Empratar é importante. Quando olhamos para um prato e o julgamos, a primeira coisa que acontece é os olhos, é o primeiro sentido. Costumo inclusive dizer que é o sentido que mais nos engana, porque olhamos, tocamos, cheiramos, ouvimos e só finalmente é que saboreamos. O primeiro impacto é importante, não pode ser nunca o mais importante, tem de ser o conjunto de todos os outros e se o conjunto de todos os outros funcionar. Se o empratamento for muito bonito, mas tudo o resto não funcionar, vira um bom empratamento e uma grande desilusão no final.

Saúde.

É importante. Muitas vezes não cuidamos dela como devíamos e o conselho que dou às pessoas é comerem tudo o que puderem que não seja mal industrializado. Sobretudo há uma que me aflige bastante as pessoas não repararem, que é o pão. Entre um pão bem fermentado e um pão mal fermentado estamos a falar de alguma coisa que ingerimos e que continua a funcionar no nosso estômago num mau sentido.

A saúde tem muito a ver com o cuidado com o que temos nos alimentos que escolhemos para comer. E isso é uma coisa que, como cozinheiro, gostava de ver e sentir que há mais cuidado. Há cuidado de ir pintar as unhas, há cuidado de irem aparar a barba, mas muitas vezes o cuidado daquilo que se ingere não é tão grande como as unhas e como a barba, em sentido figurado.

Um hobby?
Não posso escolher só um, há três coisas, para mim, importantes: estar à mesa com os amigos, ler, inclusive os meus olhos já se queixam, e nadar - água.

Luxo.
O luxo é podermos fazer o que queremos com quem queremos, porque não me fascina um carro fantástico, um relógio, e fazer uma viagem com a família, com alguém que escolha, com os amigos, e poder dar uma forma de desfrutar daquilo que me dá prazer, nadar, ir a bons restaurantes, ir aos mercados e cozinhar, e também ler... isso para mim é luxo.

Negócios.
É o grande calcanhar de Aquiles da minha vida - é que vou morrer sem ser um homem de negócios médio. Quando somos apaixonados pelo que fazemos, alguma coisa a nível financeiro fica para trás. A sociedade, de alguma maneira, não diferencia quem age assim, quem pensa assim, e no que diz respeito a negócios, vou acabar sempre por achar que o caminho que fiz nessa área nunca foi o mais inteligente.

Inflação.
Não sendo economista, mas minimamente entendido, a economia não é matemática, são emoções, é aquilo que conseguimos definir como devemos ou não devemos consumir, a guerra vai ou não prejudicar-nos em relação à inflação. É uma coisa que tenho alguma dificuldade em entender, porque acho que o nosso comportamento no dia a dia tem de ser sempre de cuidado para que não haja nem desperdício, nem falta, e então que não exista inflação. Hoje, sinto que há um grande oportunismo, porque aquilo que se reflete em função do que é o fenómeno económico, muitas vezes não é o que o mercado reflete. Há uma grande parte de aproveitamento relativamente à questão da inflação.

Brasil.
É um país que adoro, a que já fui muitas vezes, onde tenho negócios e, sem querer ser nem saudosista, nem ofender ninguém, o Brasil é das melhores criações portuguesas. A capacidade que os portugueses têm de se misturar com outros povos é uma coisa fantástica e um bom exemplo é o Brasil. E se passarmos isso para a cozinha, então é uma coisa fantástica, porque vemos a matriz da cozinha portuguesa feita em diversas áreas do Brasil, em que os produtos são diferentes, por estratos sociais completamente diferentes e com um resultado maravilhoso.

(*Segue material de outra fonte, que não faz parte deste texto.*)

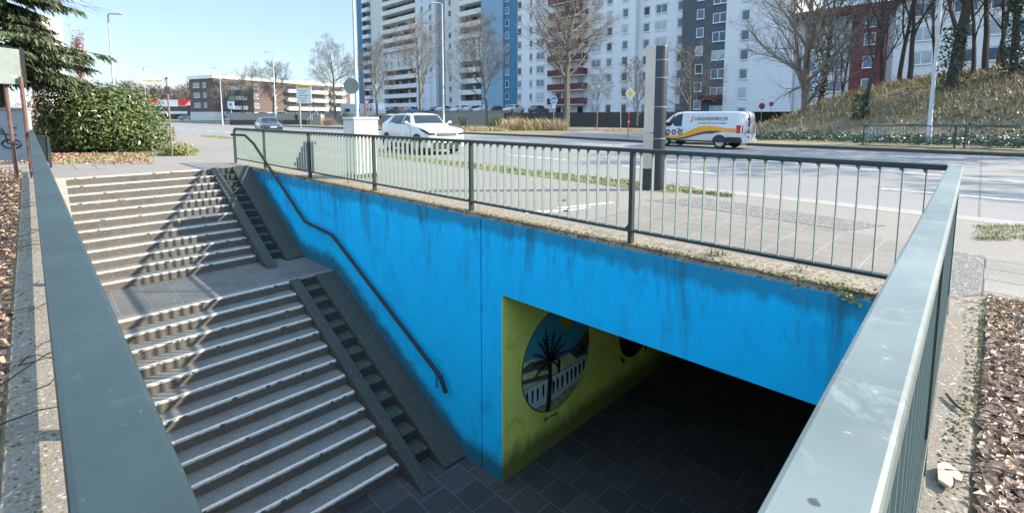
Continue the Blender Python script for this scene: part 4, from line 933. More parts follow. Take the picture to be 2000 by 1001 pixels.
    MB().hexa([(h-.45,-w*.99,.18),(h-.45,w*.99,.18),(h+.02,w*.72,.22),(h+.02,-w*.72,.22)],[(h-.45,-w*.985,.36),(h-.45,w*.985,.36),(h+.026,w*.74,.50),(h+.026,-w*.74,.50)]).build("lower_grille",M['blackplast'],t); b=MB(); b.box(h-.06,h+.012,-w*.5,w*.5,z-.02,z+.10); b.build("grille",M['blackplast'],t); b=MB(); b.box(h-.05,h+.020,-w*.5,w*.5,z+.01,z+.025); b.box(h-.05,h+.020,-w*.5,w*.5,z+.055,z+.07); b.build("grille_bars",M['rim'],t)
    MB().box(h,h+.03,-.26,.26,.48,.58).build("number_plate",M['plate'],t); MB().box(-h-.03,-h,-.26,.26,.60,.71).build("number_plate",M['plate'],t)
    for s in (-1,1):
        b=MB(); xs_=[h-.66+.085*k for k in range(8)]; P_=[]
        for k,x_ in enumerate(xs_):
            q_=interp(st,x_); y_=q_[5]*1.008+.008; u=min(1,.25+k/5); P_.append((Vector((x_,s*y_,q_[2]-.005-.0*k)),Vector((x_,s*y_,q_[2]-.005-.085*u))))
        e_=Vector((h+.012,s*w*.58,0)); q_=interp(st,h-.02); P_.append((Vector((h+.012,s*w*.84,q_[2]-.01)),Vector((h+.012,s*w*.84,q_[2]-.095)))); P_.append((e_+Vector((0,0,q_[2]-.02)),e_+Vector((0,0,q_[2]-.085))))
        for (a_,b1_),(a2,b2) in zip(P_,P_[1:]): b.quad(a_,a2,b2,b1_)
        b.build('headlight_surround',M['carglass'],t)
    if suv: MB().box(-h-.02,-h+.30,-w*.62,w*.62,H-.09,H-.05).build("rear_spoiler",M[paintm],t)
    return t
p=G(852,304,-.12); hd=math.atan2(-.10,1); f=Vector((math.cos(hd),math.sin(hd),0)); lft_=Vector((-f.y,f.x,0))
car("suv","white compact suv driving along the road behind the railing",p-f*2.15+lft_*.95-rr*.42,hd,'car_white',1.68,4.4,1.84,True)
p=pxd(526,47,-.118); car("hatchback_car","dark blue hatchback coming down the road on the left behind the railing end",p,math.atan2(-.12,1),'car_dark',1.45,4.3,1.78)
# ---- van
vd=math.atan2(.055,-1); f=Vector((math.cos(vd),math.sin(vd),0)); n=Vector((-f.y,f.x,0)); VS=.93
rear=G(1441,292.5,-.12)
van=thing("delivery_van","white panel van with an orange wave stripe and company lettering on its side","van",rear+f*2.45*VS-n*.93*VS,vd); van.scale=(VS,)*3
st=[[-2.55,.50,1.02,1.72,.86,.88,.66],[-2.50,.40,1.04,1.84,.92,.92,.74],[-2.38,.34,1.05,1.895,.945,.945,.79],[-1.5,.32,1.05,1.91,.95,.95,.80],[.6,.32,1.05,1.91,.95,.95,.80],[1.0,.32,1.05,1.88,.95,.95,.79],[1.25,.32,1.05,1.77,.95,.95,.77],[1.95,.32,1.07,1.22,.95,.93,.76],[2.3,.33,.98,1.06,.92,.88,.66],[2.5,.36,.80,.88,.84,.80,.58],[2.57,.45,.66,.72,.74,.7,.5]]
b=MB(); loft(b,dense(st,.15)); b.build("body",M['car_white'],van,True)
for s in (-1,1):
    side_glass(st,None,[(.62,.06),(1.60,.10)],[(.62,.92),(1.12,.92)],s,van)
    wheel(van,1.62,s*.86,.335,s,'rim'); wheel(van,-1.50,s*.86,.335,s,'rim'); arch(van,1.62,.972,.335,s); arch(van,-1.50,.972,.335,s)
    MB().hexa([(-2.56,s*.80,.34),(-1.12,s*.955,.32),(-1.12,s*.966,.32),(-2.54,s*.93,.34)],[(-2.56,s*.82,.60),(-1.9,s*.955,.62),(-1.9,s*.968,.62),(-2.5,s*.95,.62)]).build("bumper_trim",M['blackplast'],van)
    MB().hexa([(-2.575,s*.70,.82),(-2.38,s*.90,.82),(-2.34,s*.966,.82),(-2.52,s*.93,.82)],[(-2.57,s*.72,1.22),(-2.38,s*.88,1.22),(-2.34,s*.962,1.22),(-2.5,s*.91,1.22)]).build("tail_light",M['redlamp'],van)
    MB().box(-1.1,1.25,s*.94-.01,s*.94+.02,.32,.40).build("sill_trim",M['blackplast'],van)
    m=MB(); m.box(1.42,1.56,min(s*.95,s*1.2),max(s*.95,s*1.2),1.12,1.34); m.build("mirror",M['blackplast'],van,bevel=.03)
    MB().box(.70,.86,s*.955-.01,s*.955+.02,.98,1.02).build("door_handle",M['blackplast'],van)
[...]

Mas isso aplica-se na música, aplica-se também na arte, no futebol, toda aquela mistura cultural que o Brasil tem, acho que Portugal tem uma grande influência nisso. Alguém diz a brincar que se imagine um samba cantado em holandês ou em inglês, não é? E acho que sim, é pura verdade. Então o Brasil tem essa conotação para mim e se pudesse decidir, a minha vida era passada 50/50: 50 Brasil, 50 Portugal.

Filhos.
É importante. Sou um felizardo, tenho três filhos, três idades diferentes, um com 7, outro com 18 e outro com 33, portanto, tive filhos em idades diferentes da minha vida, tive a experiência da paternidade também em fases diferentes e posso dar um conselho a quem queira arriscar: ser pai é muito bom, porque dá-nos uma energia incrível.